As a cycling Johnny-come-lately I’m not familiar with the pre-marriage and  children Mark Cavendish. I’ve read stuff of course – the tantrums, the petulance, the colander, the generousness, the former Miss Italy – but the 2016 Cav comes across as a man that knows he is basically winning at life. The plain speaking, fury and sweariness is still there, but they’re part of what makes him…him and not a platitude-spouting robot.

When Cav finally decides to retire from cycling  (not just yet, eh?) I would really, really, REALLY like him to be a contestant on Strictly Come Dancing. He used to be a ballroom dancing champion of course (of course!) but that’s no more of an issue than any number of celebs who have been to stage school. He would be brilliant entertainment, his pro dancer would adore his work ethic and he’d probably win the entire show.
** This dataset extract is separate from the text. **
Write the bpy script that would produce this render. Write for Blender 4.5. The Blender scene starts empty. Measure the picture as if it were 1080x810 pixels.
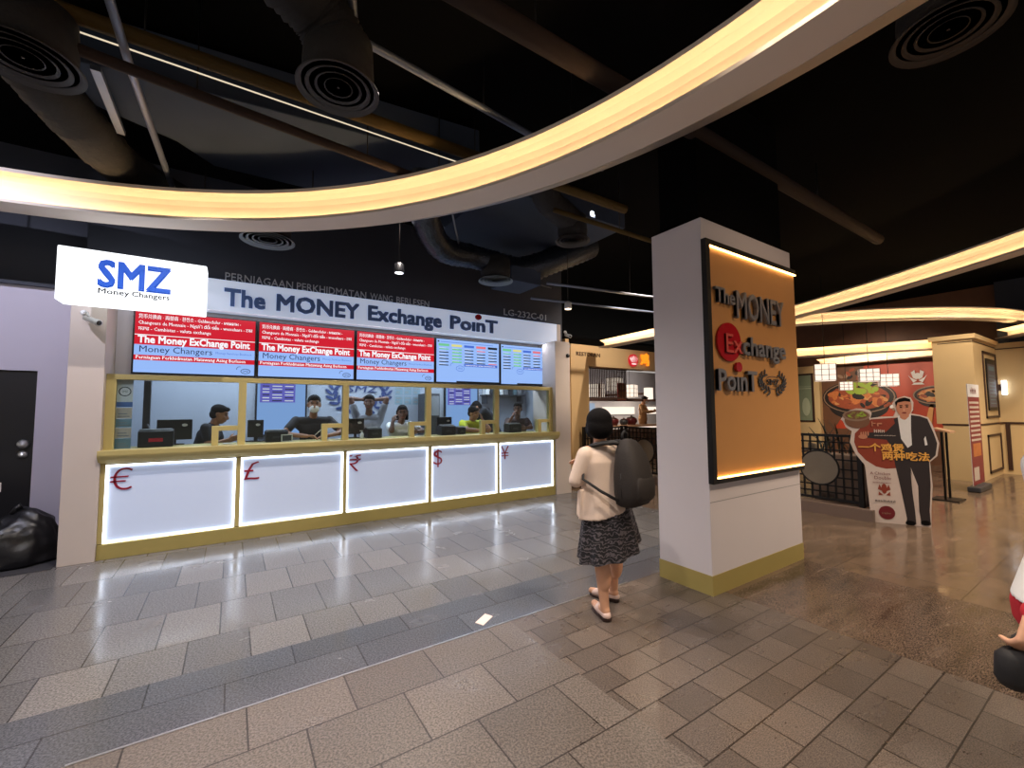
import bpy, bmesh, math, random
from mathutils import Vector, Matrix
random.seed(7)
SC = bpy.context.scene
COL = SC.collection
PI = math.pi
V = Vector

# ------------------------------------------------------------------ materials
def lin(c):
    f = lambda v: (v/255/12.92) if v/255 <= .04045 else ((v/255+.055)/1.055)**2.4
    return (f(c[0]), f(c[1]), f(c[2]), 1)

def mat(name, c, rough=.6, metal=0., emit=None, es=1., var=.06, scale=18., bump=0., sample=True, spec=.5):
    """procedural principled surface: base colour broken up by noise"""
    m = bpy.data.materials.new(name); m.use_nodes = True
    n = m.node_tree.nodes; L = m.node_tree.links
    b = n['Principled BSDF']
    b.inputs['Roughness'].default_value = rough
    b.inputs['Metallic'].default_value = metal
    b.inputs['Specular IOR Level'].default_value = spec
    col = lin(c)
    tc = n.new('ShaderNodeTexCoord'); nz = n.new('ShaderNodeTexNoise')
    nz.inputs['Scale'].default_value = scale; nz.inputs['Detail'].default_value = 4
    L.new(tc.outputs['Object'], nz.inputs['Vector'])
    mx = n.new('ShaderNodeMix'); mx.data_type = 'RGBA'
    mx.inputs[6].default_value = tuple(x*(1-var) for x in col[:3])+(1,)
    mx.inputs[7].default_value = tuple(min(1, x*(1+var)) for x in col[:3])+(1,)
    L.new(nz.outputs['Fac'], mx.inputs[0]); L.new(mx.outputs[2], b.inputs['Base Color'])
    if bump:
        bp = n.new('ShaderNodeBump'); bp.inputs['Strength'].default_value = bump; bp.inputs['Distance'].default_value = .01
        L.new(nz.outputs['Fac'], bp.inputs['Height']); L.new(bp.outputs['Normal'], b.inputs['Normal'])
    if emit:
        b.inputs['Emission Color'].default_value = lin(emit); b.inputs['Emission Strength'].default_value = es
        if not sample: m.cycles.emission_sampling = 'NONE'
    return m

def glow(name, c, s=1., sample=True):
    """a lit screen or lamp surface"""
    return mat(name, (8, 8, 8), .5, 0, c, s, 0, sample=sample, spec=.2)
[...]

Anyway, I’m getting distracted. This is really about my fantasy team (and Cav.) In other news there were a couple of big crashes, the first of which involved Alberto Contador. Nope, nothing to say about that at all. Geraint Thomas was caught up in the second crash, which is the least surprising news since we learned that moths really, really like flames. Luckily he’s fine and astonishingly bouncy for a grown-up.

The TdF may be the largest annual sporting event in the world but it still retains an air of the village fete at times. This was apparent at the start of the race this morning when the peloton went to Mont-Saint-Michel and was directed to double back on itself for no obvious reason other than to frame the island commune as a pleasing backdrop to Chris Froome, Vinceno Nibali and the rest looking slightly confused for a few minutes while the various important cars and motorbikes performed elaborate three point turns. A ribbon was eventually cut. SIR Gary Verity appeared on screen, apparently summoned by a yellow-trousered genie in a lamp imported from Ilkley (without a hat.)

Tomorrow’s stage goes as near to Jersey as it’s possible for the TdF to get without becoming part of a Guy Martin world record attempt. I’m hoping for a sighting of Jim Bergerac and/or Charlie Hungerford. It’s flat(ish) with a cat. 3 climb near the end. In the interests of the Indecent Minority I’d like Sagan to win, produce a pair of scissors and chop his mane off whilst shouting I AM NOT SAMPSON! I AM SAGAN!